旅館のウェブサイトには今も「東京オリンピック会場である有明4会場 他の辰巳エリアが約15分圏内にございます」と残されている。夫の彰康氏と静岡県熱海市から五輪需要が見込まれる現在の場所に移り、2019年10月に開業した。

当初は外国人観光客の増加で好調だったものの、コロナ禍が直撃。「オリンピックがあることで期待や希望があった」が、最後に裏切られた。

日本ホテル協会専務理事の掛江浩一郎氏によると、契約内容によるものの、五輪の無観客開催による国内宿泊客のキャンセルに伴う損失のかなりの部分をホテル側が負担する見込みだという。
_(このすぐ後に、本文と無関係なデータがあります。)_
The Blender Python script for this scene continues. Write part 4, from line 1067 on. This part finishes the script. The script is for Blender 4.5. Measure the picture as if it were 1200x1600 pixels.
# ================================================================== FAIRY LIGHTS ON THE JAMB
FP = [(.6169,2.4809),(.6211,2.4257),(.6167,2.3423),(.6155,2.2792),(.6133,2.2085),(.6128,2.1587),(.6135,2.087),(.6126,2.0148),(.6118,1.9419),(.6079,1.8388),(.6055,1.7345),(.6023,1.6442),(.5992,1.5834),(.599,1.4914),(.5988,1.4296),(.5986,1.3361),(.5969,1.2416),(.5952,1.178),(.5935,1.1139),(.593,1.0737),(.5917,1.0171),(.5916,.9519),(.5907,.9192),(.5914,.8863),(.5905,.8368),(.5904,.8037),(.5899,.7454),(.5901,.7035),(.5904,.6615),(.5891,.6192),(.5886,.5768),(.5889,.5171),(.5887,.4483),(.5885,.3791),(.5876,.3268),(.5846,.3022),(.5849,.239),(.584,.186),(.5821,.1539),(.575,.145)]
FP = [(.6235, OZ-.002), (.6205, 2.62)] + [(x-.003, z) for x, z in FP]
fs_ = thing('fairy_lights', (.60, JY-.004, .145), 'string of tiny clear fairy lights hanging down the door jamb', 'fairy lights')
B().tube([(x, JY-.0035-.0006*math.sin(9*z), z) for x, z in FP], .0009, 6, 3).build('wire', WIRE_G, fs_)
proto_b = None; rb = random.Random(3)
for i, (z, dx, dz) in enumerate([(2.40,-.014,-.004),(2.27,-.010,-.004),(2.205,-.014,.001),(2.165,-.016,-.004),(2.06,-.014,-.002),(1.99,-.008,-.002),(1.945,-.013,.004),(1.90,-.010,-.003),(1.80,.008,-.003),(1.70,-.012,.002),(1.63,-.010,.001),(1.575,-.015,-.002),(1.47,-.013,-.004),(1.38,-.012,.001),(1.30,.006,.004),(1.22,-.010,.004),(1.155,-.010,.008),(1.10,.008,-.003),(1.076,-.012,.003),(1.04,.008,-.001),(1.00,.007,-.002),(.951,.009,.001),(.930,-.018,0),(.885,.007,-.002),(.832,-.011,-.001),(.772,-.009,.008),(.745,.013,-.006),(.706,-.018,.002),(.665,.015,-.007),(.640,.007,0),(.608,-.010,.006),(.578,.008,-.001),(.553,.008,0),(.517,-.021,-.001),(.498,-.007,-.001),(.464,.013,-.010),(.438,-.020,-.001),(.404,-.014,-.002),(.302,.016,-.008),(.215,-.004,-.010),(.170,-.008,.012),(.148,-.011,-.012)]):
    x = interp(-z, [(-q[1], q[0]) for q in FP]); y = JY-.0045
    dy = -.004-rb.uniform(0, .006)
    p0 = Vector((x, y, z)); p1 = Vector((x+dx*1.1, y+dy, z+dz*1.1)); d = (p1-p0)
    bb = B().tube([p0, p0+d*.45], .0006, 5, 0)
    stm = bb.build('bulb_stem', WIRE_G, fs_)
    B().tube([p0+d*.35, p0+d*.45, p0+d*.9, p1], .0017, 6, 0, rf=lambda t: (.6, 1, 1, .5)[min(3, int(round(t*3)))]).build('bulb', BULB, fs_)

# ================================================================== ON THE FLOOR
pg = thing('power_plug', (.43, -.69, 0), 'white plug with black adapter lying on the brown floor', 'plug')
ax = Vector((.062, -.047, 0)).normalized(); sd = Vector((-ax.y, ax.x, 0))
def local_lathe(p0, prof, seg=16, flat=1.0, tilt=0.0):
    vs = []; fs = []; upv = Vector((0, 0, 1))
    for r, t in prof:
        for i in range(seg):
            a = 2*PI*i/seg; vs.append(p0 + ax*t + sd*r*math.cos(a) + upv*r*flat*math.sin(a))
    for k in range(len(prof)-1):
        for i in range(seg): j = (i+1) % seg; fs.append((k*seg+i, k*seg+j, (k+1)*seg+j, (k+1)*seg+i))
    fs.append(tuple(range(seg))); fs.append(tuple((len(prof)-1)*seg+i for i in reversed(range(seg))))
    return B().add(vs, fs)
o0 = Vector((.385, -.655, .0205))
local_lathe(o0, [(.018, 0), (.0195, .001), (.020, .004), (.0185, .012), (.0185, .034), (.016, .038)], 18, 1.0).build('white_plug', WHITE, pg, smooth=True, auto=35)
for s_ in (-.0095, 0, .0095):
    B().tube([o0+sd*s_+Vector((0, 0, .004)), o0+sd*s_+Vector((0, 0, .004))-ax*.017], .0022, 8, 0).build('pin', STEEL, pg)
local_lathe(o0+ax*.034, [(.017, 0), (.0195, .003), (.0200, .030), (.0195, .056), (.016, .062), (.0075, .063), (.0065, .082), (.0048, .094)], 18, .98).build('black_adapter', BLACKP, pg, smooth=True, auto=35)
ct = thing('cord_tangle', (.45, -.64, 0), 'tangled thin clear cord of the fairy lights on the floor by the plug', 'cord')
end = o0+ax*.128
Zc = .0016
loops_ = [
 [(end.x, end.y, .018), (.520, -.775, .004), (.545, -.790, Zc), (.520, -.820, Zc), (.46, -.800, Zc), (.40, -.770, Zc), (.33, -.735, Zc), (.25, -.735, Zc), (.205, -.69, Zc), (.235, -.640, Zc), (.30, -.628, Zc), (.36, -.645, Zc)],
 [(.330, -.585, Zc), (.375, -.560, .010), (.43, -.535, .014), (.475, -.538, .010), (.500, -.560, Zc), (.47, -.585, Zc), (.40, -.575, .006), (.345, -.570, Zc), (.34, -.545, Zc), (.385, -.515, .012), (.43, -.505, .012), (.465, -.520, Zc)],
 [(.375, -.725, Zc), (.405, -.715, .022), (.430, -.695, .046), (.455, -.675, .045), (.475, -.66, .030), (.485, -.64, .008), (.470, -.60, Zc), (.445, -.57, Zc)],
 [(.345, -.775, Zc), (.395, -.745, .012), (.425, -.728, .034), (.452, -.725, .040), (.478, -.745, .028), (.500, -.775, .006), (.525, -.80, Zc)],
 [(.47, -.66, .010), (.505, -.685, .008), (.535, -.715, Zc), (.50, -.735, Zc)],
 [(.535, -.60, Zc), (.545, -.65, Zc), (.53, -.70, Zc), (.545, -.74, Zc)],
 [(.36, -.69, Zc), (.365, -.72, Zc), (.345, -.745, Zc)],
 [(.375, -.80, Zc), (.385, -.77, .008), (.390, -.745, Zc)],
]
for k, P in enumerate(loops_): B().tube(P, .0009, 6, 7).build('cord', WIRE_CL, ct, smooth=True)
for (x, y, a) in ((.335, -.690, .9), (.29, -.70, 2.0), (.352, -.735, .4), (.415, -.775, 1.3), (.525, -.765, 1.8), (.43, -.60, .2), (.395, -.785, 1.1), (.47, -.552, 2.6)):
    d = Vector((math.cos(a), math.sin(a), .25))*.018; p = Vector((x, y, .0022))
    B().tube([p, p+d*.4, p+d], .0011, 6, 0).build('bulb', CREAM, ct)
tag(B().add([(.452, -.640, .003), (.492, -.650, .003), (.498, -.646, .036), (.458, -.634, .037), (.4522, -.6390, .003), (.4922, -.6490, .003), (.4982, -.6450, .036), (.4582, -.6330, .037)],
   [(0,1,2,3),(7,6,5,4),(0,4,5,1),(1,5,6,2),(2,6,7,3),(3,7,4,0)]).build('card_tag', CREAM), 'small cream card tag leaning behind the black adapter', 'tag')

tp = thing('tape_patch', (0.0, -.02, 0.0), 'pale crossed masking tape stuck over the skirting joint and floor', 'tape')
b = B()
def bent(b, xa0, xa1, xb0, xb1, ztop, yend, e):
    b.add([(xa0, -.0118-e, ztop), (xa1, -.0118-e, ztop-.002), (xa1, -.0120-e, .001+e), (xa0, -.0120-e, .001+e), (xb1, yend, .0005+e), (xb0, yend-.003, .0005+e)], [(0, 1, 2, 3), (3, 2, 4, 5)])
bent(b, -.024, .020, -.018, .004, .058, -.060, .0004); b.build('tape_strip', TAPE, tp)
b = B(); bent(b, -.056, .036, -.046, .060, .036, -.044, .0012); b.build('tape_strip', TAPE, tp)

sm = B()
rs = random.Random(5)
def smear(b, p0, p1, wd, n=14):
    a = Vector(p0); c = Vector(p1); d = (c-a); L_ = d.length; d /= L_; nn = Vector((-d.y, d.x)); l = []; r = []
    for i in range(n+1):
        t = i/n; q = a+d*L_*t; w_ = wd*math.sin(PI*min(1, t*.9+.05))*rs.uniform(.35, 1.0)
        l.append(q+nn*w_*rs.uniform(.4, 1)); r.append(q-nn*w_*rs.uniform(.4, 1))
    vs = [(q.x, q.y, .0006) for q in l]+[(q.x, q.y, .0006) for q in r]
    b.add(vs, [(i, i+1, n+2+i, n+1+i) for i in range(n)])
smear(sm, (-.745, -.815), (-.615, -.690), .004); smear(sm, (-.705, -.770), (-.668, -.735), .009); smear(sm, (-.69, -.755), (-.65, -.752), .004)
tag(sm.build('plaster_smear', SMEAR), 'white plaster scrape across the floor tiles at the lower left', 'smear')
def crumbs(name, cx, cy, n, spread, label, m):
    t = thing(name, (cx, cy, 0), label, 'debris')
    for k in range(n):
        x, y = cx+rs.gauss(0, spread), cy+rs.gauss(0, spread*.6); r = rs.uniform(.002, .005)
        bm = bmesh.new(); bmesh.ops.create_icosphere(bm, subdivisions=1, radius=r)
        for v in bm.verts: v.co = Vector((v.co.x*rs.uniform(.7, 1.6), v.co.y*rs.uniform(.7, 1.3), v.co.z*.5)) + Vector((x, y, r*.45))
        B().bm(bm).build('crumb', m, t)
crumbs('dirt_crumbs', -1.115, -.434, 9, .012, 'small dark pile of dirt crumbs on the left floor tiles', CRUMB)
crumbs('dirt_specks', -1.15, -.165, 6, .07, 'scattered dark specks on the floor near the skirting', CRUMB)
東京都に発令された緊急事態宣言も痛手で、「もともと厳しい状況だがずっと厳しい。厳しいとしか言いようがない」という。

大手ホテルチェーン、アパホテルも無観客開催で6月末から7月初旬にかけて入った港区内のホテル予約の動きが鈍化した。ただ、五輪に関連した予約数は多くなかったため、キャンセル数が特に上昇したということはないという。元谷芙美子社長がブルームバーグの取材に対し、電子メールで回答した。

宿泊業は新型コロナで大きな影響を受けた。東京商工リサーチが行った「宿泊業の倒産動向」調査によると、 20年の倒産件数は前年比1.5倍増の118件。うち新型コロナの感染拡大が要因となったのは55件で、全体の46.6%を占める。21年も影響は顕著で、7月16日時点で84件が1000万円以上の負債を抱えて経営破たんした。

野村総合研究所の木内登英エグゼクティブ・エコノミストはブルームバーグの取材に対し、1都3県と北海道、福島県での無観客開催によって日本全体で1337億円の経済損失が発生するとの見解を示した。

コロナ前の日本は査証発給要件の緩和などにより、外国人観光客が増加を続けていた。政府はビジネス目的も含めた訪日外客数について20年に年間4000万人とする目標を掲げたが、新型コロナの感染拡大で約410万人と前年比約87%減となった。